**Available data:**
■ ■ ■ ■

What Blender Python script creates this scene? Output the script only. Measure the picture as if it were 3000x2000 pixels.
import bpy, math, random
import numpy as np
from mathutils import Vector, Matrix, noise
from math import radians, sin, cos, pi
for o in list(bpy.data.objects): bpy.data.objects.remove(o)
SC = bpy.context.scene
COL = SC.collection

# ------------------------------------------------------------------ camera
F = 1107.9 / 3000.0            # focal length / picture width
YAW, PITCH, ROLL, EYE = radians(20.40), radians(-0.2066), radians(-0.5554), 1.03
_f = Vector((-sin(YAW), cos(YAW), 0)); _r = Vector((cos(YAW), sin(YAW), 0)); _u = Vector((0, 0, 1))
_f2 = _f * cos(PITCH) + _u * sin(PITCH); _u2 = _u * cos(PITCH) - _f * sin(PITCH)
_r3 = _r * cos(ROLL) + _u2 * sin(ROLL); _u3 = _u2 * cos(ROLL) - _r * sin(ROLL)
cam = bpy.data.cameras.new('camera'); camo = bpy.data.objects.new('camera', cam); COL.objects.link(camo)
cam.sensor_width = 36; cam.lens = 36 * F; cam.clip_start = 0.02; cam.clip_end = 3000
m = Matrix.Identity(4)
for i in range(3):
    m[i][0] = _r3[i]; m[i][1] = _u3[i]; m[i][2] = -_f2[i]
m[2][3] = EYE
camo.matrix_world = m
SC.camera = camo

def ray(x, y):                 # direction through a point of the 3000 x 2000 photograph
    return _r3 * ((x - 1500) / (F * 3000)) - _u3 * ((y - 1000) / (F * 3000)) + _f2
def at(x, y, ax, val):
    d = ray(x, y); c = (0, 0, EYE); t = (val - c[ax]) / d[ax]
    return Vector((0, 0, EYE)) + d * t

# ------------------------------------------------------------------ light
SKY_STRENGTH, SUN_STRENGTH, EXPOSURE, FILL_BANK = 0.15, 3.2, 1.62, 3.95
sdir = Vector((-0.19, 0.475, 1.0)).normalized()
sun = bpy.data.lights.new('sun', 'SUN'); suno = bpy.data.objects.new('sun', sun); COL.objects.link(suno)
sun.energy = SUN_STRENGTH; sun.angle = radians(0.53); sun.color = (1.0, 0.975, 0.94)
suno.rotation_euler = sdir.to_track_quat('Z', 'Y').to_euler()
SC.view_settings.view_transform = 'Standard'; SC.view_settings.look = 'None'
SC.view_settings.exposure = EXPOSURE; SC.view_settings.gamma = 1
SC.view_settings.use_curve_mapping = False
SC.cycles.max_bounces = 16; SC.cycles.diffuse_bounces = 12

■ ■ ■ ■

**Short task:**
Extract all lines that hold the word "scene".

**Complete response:**
What Blender Python script creates this scene? Output the script only. Measure the picture as if it were 3000x2000 pixels.
SC = bpy.context.scene